Late last year, for instance, the image of a young black boy hugging a white police officer at a Ferguson-related demonstration in Portland, Ore., was dubbed by The Oregonian as “the hug shared around the world” after it was shared more than 150,000 times on Facebook in 24 hours, according to CNN.
“I thought, what a great scene. A powerful scene,” Johnny Nguyen, the freelance photographer who took the picture, told the network. “A scene with a message that needed to be communicated. A scene of coming together.”
In Baltimore, Cromartie told Bustle magazine that he sees his photo as “a way to show that Baltimore is not as bad and that the people who riot are just a handful, that clearly you have, statewide, people who actually care.”
Hashtags such as #OneBaltimore have also produced a number of images showing solidarity among community leaders and residents in the face of the violence that engulfed the city in the wake of Freddie Gray’s death in police custody.
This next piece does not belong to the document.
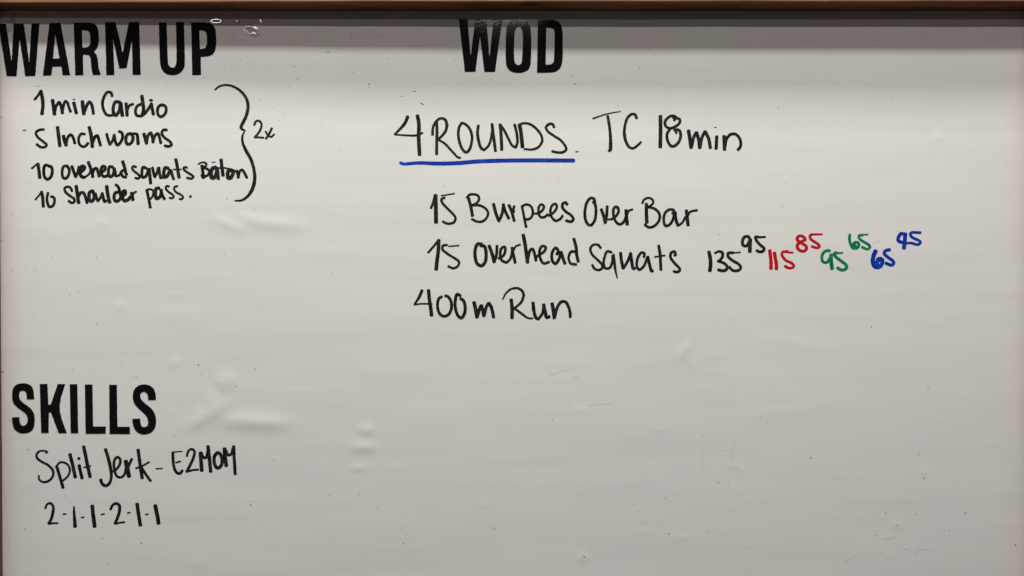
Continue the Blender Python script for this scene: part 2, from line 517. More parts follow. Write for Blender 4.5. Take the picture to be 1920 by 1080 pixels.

Such photos, of course, can only do so much. As in Ferguson and elsewhere in the country, the riots of the last few days represent deep-rooted tensions and longstanding ills – such as police violence, underrepresented populations, and economic challenges – that won’t be cured by a few photos, no matter how moving.
Still, the images help to produce a more accurate portrait of Baltimore at a critical time, a portrayal that should also include those residents who are dedicated to peace, promoting the kind of understanding necessary to begin solving the city’s problems.
“To really understand my hometown, you can’t just look at the rioters, the police or the politicians,” Farai Chideya, a New York journalism professor originally from Baltimore, wrote for The Guardian. “You have to see the people who make it what it is.”